TASK GOAL | From the material below, list every line containing "scene".

■ ■ ■ ■ ■

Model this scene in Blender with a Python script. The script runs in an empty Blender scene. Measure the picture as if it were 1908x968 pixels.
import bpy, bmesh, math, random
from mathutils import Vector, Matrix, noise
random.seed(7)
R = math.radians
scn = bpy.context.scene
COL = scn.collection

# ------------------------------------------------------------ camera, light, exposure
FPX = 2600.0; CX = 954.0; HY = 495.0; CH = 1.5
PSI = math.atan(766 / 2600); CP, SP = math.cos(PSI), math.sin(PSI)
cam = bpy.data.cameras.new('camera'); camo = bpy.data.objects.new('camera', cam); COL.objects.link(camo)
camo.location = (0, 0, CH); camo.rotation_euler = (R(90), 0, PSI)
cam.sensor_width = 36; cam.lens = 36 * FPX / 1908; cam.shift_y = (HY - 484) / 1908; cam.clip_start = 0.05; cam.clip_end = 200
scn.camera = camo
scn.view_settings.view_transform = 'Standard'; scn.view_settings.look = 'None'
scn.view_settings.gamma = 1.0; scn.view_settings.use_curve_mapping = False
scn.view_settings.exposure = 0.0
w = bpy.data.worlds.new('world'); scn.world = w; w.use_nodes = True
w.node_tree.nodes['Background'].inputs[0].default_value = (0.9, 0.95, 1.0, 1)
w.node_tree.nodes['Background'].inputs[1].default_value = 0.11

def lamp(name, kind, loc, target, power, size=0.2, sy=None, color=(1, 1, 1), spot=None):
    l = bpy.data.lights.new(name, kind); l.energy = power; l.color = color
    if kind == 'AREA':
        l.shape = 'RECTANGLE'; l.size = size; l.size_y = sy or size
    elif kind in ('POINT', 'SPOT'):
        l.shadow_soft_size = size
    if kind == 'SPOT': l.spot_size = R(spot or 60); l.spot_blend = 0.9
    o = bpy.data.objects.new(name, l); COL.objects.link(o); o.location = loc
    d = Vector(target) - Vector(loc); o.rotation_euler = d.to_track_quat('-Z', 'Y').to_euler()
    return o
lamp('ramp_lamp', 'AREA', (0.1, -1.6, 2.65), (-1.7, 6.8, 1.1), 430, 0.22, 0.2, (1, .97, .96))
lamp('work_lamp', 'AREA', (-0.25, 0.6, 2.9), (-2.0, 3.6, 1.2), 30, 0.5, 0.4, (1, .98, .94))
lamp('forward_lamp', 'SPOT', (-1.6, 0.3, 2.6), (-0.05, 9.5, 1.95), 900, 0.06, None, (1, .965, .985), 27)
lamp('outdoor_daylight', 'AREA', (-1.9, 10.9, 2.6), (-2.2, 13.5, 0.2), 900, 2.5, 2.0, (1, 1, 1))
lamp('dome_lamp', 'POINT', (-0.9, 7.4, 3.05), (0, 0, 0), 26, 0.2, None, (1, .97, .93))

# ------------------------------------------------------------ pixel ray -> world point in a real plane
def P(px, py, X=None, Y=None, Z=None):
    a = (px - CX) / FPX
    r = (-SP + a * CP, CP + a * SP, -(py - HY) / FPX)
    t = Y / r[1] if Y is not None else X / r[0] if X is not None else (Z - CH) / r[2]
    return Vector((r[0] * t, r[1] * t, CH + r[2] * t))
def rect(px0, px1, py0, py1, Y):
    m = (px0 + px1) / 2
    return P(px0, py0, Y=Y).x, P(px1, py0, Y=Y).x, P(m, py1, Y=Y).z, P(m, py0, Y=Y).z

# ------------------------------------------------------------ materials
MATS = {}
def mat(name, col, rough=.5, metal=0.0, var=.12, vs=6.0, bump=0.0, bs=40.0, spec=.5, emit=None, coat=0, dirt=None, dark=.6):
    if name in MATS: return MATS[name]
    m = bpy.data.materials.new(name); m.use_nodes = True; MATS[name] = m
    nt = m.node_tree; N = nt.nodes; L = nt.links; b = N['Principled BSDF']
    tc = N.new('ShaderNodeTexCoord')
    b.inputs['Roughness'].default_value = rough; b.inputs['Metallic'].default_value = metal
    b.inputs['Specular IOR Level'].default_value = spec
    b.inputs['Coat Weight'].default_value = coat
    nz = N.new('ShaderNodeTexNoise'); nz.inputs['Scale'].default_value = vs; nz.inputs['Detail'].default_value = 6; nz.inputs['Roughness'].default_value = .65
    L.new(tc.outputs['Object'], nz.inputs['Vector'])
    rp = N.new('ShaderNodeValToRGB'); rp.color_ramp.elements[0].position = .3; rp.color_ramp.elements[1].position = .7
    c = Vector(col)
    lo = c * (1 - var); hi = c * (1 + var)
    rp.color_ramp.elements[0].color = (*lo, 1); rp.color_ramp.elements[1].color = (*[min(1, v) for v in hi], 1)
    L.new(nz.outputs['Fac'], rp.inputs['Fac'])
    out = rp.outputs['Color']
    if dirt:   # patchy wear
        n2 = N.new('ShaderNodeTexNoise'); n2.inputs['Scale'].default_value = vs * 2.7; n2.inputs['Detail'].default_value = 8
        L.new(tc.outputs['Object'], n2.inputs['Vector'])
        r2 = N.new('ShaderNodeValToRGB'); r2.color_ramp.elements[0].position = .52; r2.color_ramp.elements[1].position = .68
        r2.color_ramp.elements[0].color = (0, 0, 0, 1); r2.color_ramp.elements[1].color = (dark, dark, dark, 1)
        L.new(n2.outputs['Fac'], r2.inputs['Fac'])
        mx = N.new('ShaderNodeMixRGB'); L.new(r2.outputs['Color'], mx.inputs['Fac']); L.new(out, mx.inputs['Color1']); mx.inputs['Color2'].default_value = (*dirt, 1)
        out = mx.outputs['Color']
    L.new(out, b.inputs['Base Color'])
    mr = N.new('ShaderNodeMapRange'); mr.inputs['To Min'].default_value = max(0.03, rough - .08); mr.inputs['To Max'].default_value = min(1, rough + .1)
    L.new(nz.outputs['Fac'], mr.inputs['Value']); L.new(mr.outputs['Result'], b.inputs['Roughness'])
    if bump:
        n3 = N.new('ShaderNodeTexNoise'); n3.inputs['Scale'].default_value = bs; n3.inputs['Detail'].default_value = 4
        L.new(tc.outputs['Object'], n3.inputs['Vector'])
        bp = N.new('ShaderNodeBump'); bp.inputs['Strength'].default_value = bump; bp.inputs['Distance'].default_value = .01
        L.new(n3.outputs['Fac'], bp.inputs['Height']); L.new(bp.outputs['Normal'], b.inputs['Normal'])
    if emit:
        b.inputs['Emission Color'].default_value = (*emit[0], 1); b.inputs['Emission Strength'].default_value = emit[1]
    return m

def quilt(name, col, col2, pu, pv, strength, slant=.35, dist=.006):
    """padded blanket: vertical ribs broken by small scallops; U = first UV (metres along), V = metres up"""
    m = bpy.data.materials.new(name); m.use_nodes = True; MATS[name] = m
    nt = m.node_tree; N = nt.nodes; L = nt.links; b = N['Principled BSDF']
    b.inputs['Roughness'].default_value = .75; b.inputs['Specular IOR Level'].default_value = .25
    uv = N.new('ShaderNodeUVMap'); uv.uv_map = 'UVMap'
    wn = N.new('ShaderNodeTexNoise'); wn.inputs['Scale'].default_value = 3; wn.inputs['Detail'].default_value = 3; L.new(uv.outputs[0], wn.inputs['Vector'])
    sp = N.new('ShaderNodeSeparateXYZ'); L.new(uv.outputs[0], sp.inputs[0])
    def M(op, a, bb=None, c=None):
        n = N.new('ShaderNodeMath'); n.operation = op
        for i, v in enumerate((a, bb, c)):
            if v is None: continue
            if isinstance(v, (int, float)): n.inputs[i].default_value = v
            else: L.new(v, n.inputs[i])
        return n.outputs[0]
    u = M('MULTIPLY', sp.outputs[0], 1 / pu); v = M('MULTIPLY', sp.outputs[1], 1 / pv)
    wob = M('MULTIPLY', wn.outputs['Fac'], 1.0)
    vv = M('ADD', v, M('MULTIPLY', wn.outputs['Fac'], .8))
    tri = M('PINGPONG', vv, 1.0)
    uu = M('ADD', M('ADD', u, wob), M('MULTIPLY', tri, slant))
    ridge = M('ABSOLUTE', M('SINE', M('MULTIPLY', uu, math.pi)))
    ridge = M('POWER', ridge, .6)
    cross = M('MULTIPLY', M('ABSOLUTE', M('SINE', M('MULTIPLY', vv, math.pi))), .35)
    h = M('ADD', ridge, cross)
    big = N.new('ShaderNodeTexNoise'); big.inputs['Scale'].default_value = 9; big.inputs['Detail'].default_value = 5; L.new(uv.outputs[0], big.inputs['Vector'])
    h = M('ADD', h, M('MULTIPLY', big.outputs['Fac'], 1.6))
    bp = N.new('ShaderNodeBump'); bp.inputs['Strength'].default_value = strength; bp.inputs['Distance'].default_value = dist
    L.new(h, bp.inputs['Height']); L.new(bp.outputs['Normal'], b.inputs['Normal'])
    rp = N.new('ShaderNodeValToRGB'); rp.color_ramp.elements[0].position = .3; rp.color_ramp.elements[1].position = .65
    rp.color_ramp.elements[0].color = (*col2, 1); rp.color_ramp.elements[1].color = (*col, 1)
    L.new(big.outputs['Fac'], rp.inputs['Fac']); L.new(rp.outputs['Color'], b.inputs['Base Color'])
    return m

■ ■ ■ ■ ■

COMPLETED EXERCISE |
Model this scene in Blender with a Python script. The script runs in an empty Blender scene. Measure the picture as if it were 1908x968 pixels.
scn = bpy.context.scene